Samuel: Ich glaube  nicht an die Trennung von „Mensch“ und „Natur“. Da sind für mich Argumente wie in Bill McKibbens „The End of Nature“ oder Steven Vogels „Thinking Like a Mall“ einschlägig. Wenn Natur alles ist, was frei von menschlichem Einfluss ist, dann gibt es keine Natur. In der Antarktis schneit es Plastik. Es gibt keine Natur ohne Menschen. Es gibt keine Menschen ohne Natur.
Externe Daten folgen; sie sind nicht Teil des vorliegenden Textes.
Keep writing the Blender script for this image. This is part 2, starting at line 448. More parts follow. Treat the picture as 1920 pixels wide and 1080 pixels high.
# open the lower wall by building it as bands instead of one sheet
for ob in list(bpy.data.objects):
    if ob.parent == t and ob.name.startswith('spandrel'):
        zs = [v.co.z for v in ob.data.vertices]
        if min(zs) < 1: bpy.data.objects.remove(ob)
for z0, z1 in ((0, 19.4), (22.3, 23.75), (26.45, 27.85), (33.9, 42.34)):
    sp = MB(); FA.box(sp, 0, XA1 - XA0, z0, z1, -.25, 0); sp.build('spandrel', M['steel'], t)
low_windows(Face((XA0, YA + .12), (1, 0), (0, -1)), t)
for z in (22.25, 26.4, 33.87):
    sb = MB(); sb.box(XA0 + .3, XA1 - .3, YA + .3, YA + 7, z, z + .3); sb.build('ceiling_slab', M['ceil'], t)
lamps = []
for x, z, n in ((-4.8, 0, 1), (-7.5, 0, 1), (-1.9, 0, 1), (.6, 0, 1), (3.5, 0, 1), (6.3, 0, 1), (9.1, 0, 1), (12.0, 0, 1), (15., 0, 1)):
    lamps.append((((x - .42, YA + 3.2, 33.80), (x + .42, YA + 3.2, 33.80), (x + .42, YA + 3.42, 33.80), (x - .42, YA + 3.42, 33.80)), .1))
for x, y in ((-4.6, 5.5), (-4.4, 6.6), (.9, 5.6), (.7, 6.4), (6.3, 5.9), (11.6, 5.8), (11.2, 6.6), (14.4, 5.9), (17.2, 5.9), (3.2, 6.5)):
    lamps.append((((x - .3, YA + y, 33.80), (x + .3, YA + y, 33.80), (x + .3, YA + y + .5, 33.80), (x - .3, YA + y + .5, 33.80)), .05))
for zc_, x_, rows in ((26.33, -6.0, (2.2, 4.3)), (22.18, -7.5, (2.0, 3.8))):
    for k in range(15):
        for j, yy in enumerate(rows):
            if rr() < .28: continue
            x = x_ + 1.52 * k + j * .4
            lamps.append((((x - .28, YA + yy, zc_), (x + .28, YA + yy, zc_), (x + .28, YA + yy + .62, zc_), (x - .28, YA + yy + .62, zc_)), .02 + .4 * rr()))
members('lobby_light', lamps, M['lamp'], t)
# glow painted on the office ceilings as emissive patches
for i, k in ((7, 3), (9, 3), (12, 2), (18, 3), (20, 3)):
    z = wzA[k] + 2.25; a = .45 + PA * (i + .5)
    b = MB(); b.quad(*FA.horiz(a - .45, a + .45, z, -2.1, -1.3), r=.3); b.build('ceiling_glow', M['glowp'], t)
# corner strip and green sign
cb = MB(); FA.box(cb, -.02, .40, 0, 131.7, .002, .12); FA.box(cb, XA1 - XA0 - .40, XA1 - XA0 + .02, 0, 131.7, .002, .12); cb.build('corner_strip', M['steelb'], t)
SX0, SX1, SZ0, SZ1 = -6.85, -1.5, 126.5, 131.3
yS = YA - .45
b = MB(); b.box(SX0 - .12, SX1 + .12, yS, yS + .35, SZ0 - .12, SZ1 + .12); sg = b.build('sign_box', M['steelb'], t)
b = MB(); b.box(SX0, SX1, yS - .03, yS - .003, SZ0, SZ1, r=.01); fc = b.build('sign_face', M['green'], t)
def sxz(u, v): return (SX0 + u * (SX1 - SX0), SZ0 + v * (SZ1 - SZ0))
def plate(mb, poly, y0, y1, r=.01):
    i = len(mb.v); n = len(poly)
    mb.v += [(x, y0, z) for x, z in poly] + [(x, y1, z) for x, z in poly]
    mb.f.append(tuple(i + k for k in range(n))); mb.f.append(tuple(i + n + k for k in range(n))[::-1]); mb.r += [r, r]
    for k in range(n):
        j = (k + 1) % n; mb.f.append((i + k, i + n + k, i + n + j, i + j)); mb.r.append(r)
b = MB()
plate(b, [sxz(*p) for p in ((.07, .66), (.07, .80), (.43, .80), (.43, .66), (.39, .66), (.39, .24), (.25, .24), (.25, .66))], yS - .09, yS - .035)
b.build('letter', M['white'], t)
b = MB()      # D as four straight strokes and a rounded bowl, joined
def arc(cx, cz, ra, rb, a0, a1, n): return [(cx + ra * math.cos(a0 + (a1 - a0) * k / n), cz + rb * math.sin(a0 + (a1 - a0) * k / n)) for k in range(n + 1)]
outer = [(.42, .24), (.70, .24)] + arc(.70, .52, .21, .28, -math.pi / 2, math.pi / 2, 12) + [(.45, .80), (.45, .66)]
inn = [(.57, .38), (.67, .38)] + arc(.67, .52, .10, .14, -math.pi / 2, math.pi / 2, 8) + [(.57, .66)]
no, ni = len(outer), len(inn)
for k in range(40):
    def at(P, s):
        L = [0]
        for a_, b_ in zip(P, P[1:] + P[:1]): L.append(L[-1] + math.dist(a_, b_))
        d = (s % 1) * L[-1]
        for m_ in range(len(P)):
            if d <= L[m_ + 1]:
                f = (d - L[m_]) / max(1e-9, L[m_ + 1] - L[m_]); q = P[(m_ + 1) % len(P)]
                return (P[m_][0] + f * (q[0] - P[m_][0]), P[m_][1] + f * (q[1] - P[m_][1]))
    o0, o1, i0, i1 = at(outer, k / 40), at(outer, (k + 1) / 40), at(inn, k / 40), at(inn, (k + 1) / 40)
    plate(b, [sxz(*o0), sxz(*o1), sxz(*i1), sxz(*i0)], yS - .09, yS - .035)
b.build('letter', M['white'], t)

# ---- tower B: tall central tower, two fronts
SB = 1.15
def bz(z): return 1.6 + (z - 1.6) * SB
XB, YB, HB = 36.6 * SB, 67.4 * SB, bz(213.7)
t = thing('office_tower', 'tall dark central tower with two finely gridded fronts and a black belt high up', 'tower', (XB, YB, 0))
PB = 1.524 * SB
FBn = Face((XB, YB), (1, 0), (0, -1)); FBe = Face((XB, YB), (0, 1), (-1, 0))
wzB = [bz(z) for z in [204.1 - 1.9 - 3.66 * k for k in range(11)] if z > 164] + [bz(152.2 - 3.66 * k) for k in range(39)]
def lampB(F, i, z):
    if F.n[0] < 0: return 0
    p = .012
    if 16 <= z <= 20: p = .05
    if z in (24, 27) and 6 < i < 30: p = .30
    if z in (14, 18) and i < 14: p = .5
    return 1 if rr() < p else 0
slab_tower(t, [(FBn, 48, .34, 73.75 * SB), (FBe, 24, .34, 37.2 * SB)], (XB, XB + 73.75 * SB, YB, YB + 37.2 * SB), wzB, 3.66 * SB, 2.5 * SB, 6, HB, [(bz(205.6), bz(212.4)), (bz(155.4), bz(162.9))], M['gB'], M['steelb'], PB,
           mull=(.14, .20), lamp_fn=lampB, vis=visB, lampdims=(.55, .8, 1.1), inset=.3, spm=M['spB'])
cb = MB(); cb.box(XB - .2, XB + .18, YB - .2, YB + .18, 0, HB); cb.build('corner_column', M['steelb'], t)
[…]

Im Editorial von „Poetry for Future“ fordern Sie: „Wir brauchen einen (Resonanz-)Raum für die Angst, die Trauer und die Wut auf ein zerstörerisches System“. Warum sollte sich Lyrik im Kontext der Umweltthematik mit diesen Gefühlen beschäftigen, Samuel?
Samuel: Diese Gefühle helfen uns, ins Handeln zu kommen. Sie helfen, die Realität nicht aus den Augen zu verlieren. Wie soll ich die Zerstörung unserer Lebensgrundlagen verstehen, wenn niemand darüber traurig ist, bestürzt, wütend? Und wie soll ich diese Gefühle verstehen, wenn sie nirgendwo kulturell verarbeitet werden? Da sehe ich einen Ansatzpunkt meiner Gedichte.
Sascha, warum Eco-Poetry und nicht gleich ein Manifest, ein Pamphlet oder Mitmachen bei Aktionen wie „Fridays For Future“?
Sascha: Ein jeder sollte auf so vielen Ebenen wie möglich aktiv werden. Vegetarier werden, sich gemeinnützig und politisch engagieren, den öffentlichen Verkehr oder das Rad anstelle des Autos nutzen, reparieren statt neu kaufen, Energie sparen, Geld spenden und auch kulturell für ein Umdenken werben. Und die Eco-Poetry sehe ich ganz klar als eine von vielen Optionen, die mir offenstehen und von der ich hoffe, dass sie ein Umsteuern auslöst.